GOP presidential candidate Vivek Ramaswamy Thursday evening got his first run "on a truck on a highway" in Minnesota-based owner-operator Mike Steinbrink's 2014 Kenworth T660. The Kenworth bore the insignia of CDL Drivers Unlimited, who facilitated the short run to the site of a forum with the candidate -- the Iowa 80 Truck Stop in Walcott, Iowa.  

Mere weeks ahead of Iowa's first-in-the-nation caucuses, and after a bit of a delay, CDLDU leader Lee Schmitt facilitated a conversation with Ramaswamy that dug into regulatory details in a manner seldom seen from presidential candidates. 
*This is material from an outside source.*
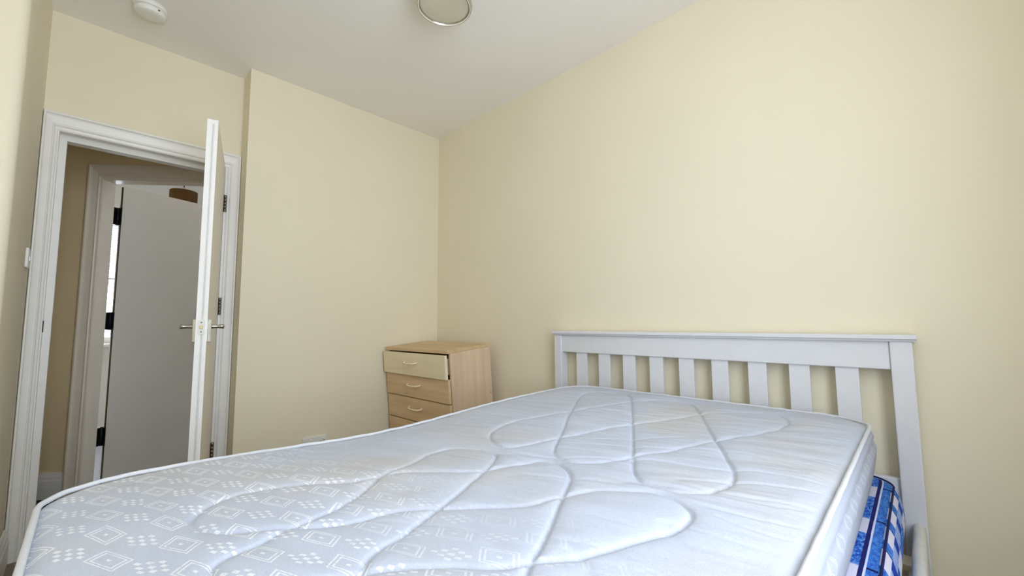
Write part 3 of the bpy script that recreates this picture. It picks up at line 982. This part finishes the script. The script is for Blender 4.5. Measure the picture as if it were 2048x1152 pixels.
def plaid_material(root):
    n = NT('blue_plaid_ticking')
    ob = n.coords(off=root)
    sp = n.n('ShaderNodeSeparateXYZ')
    n.l(ob, sp.inputs[0])
    wv_ = n.noise(n.coords(off=root, scale=(30, 30, 30)), 1.0, 2)
    x = n.math('ADD', sp.outputs[0], n.math('MULTIPLY_ADD', wv_, 0.006, -0.003))
    # distance run across the edge: over the top, then down the side
    run = n.math('ADD', n.math('SUBTRACT', sp.outputs[1], BY0), n.math('SUBTRACT', sp.outputs[2], BZ1))
    PX = 0.29
    fx_ = n.math('FRACT', n.math('DIVIDE', n.math('SUBTRACT', x, 1.66), PX))
    band = lambda c, a, b: n.math('MULTIPLY', n.math('GREATER_THAN', c, a), n.math('LESS_THAN', c, b))
    rowL = band(fx_, 0.0, 0.36)                       # lilac-white rows
    ik = n.noise(n.coords(off=root, scale=(60, 160, 160)), 1.0, 3, 0.7)
    ikat = n.ramp(ik, [(0.36, srgb(24, 58, 158)), (0.50, srgb(44, 104, 200)), (0.60, srgb(112, 164, 224))])
    lil = n.mix(n.math('MULTIPLY', n.noise(n.coords(off=root, scale=(40, 200, 200)), 1.0, 2), 0.35), srgb(222, 220, 236), srgb(172, 172, 206))
    mid = n.ramp(ik, [(0.38, srgb(36, 84, 178)), (0.62, srgb(74, 138, 212))])
    # columns by distance from the edge, repeating
    PY = 0.30
    fr = n.math('MULTIPLY', n.math('FRACT', n.math('DIVIDE', n.math('ADD', run, 0.60), PY)), PY)
    col = n.mix(rowL, ikat, lil)
    edge = n.math('GREATER_THAN', n.math('ABSOLUTE', n.math('SUBTRACT', n.math('ABSOLUTE', n.math('SUBTRACT', fx_, 0.18)), 0.185)), 0.012)
    col = n.mix(edge, srgb(120, 160, 220), col)
    # a mid-blue column by the edge of the top with thin navy cross lines
    c_mid = band(fr, 0.0, 0.021)
    xl = band(fx_, 0.34, 0.375)
    col = n.mix(c_mid, col, n.mix(xl, mid, srgb(18, 28, 92)))
    c_lite = band(fr, 0.021, 0.025)
    col = n.mix(c_lite, col, srgb(206, 212, 236))
    c_navy = band(fr, 0.0255, 0.034)
    col = n.mix(c_navy, col, srgb(22, 30, 96))
    # side border: white blocks split by blue bands, then darker ikat
    c_blk = band(fr, 0.262, 0.300)
    blk = n.mix(band(n.math('FRACT', n.math('MULTIPLY', fx_, 2.0)), 0.66, 1.0), lil, mid)
    blk = n.mix(band(n.math('FRACT', n.math('MULTIPLY', fx_, 2.0)), 0.62, 0.66), blk, srgb(20, 30, 96))
    col = n.mix(c_blk, col, blk)
    c_dk = band(fr, 0.225, 0.262)
    dk = n.mix(band(n.math('FRACT', n.math('MULTIPLY', fx_, 2.0)), 0.30, 0.66), n.mix(ik, srgb(60, 110, 205), srgb(190, 208, 238)), srgb(20, 60, 160))
    col = n.mix(c_dk, col, dk)
    n.set(color=col, rough=0.8, spec=0.2)
    n.bump(n.noise(ob, 420, 2), 0.3, 0.002)
    return n.m


broot = ((BX0 + BX1) / 2, (BY0 + BY1) / 2, BZ0)
bm_ = thing('blue_mattress', broot, 'blue and white plaid mattress under the white mattress', 'mattress')
BMAT = plaid_material(broot)
M['navy'] = paint('navy_piping', srgb(24, 28, 82), 0.7, 0.1, 80, 0.1, 300, 0.2)
X, Y = rr_grid(BX0, BX1, BY0, BY1, BR, 0.02)
nx, ny = X.shape[0] - 1, X.shape[1] - 1
e = np.maximum(rr_sdf(X, Y, BX0, BX1, BY0, BY1, BR), 0)
Z = BZ1 - 0.004 * np.exp(-(e / 0.02) ** 2)
np_mesh('top_panel', np.stack([X.ravel(), Y.ravel(), Z.ravel()], 1), grid_faces(nx, ny), BMAT, bm_, broot)
bl_ = border_loop(nx, ny)
ring = np.array([(X[i, j], Y[i, j]) for i, j in bl_])
nrm = np.roll(ring, -1, 0) - np.roll(ring, 1, 0)
nrm = np.stack([nrm[:, 1], -nrm[:, 0]], 1)
nrm /= np.linalg.norm(nrm, axis=1)[:, None]
hb = BZ1 - BZ0
lv = [(BZ1 - 0.004, 0, 0), (BZ1 - 0.012, 0.006, 0)] + [(BZ1 - t * hb, 0.006 + 0.022 * math.sin(math.pi * t) - 0.012 * t, 0) for t in np.linspace(0.15, 0.95, 8)] + [(BZ0, -0.01, 0)]
# keep the belly clear of the rails
side_wall([(z, min(o, 0.026), w) for z, o, w in lv], 'side_border', BMAT, bm_, broot, ring, nrm, np.zeros(len(ring)))
ring_tube([(ring[a_, 0] + nrm[a_, 0] * 0.002, ring[a_, 1] + nrm[a_, 1] * 0.002, BZ1 - 0.001) for a_ in range(len(ring))], 0.0028, 'piping', M['navy'], bm_, broot)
"The more I learn here," Ramaswamy said, "the more drawn in I am." Regulatory pressures in trucking of the last decades -- from the many changes to the hours of service rules to their automated enforcement in the electronic logging device mandate and the current move to mandate speed limiters -- he viewed as a "microcosm of the kind of issues we face in other sectors in our economy. ... Part of what I’m trying to do is draw attention to a sector of our economy that every other candidate in both parties has ignored."

From a 10,000-foot view, Ramaswamy endorsed the notion that leadership at the Department of Transportation and Federal Motor Carrier Safety Administration should be building on lived experience in the working world they're tasked to regulate. Other DOT agencies in the Federal Aviation Administration and Federal Railroad Administration, at least, have respectively a private pilot and an attorney with direct experience of the rail industry at the helm, he noted. 

Not so the FMCSA, he said, or DOT itself, which he said "should be led by someone with actual expertise. ... That's where presidents ... have failed" trucking. The federal government needs leaders who won't "turn people into machines" with regulations that limit "the power of discretion and judgment."

Ramaswamy referenced his layman's view of the ELD in Steinbrink's rig, for instance, that the ticking time clock "could cause people to be more likely to drive less safe" as "you’re under the gun" on time, he said, calling the ELD mandate a classic case of someone working behind a desk in a government that is "making the problem it was supposed to solve worse." 

Responding to the notion of a speed-limiting device mandate, he emphasized the connection between the two, with ELDs increasing the risks of speeding, and potentially being used to retroactively enforce speed rules during audits, as Schmitt had suggested.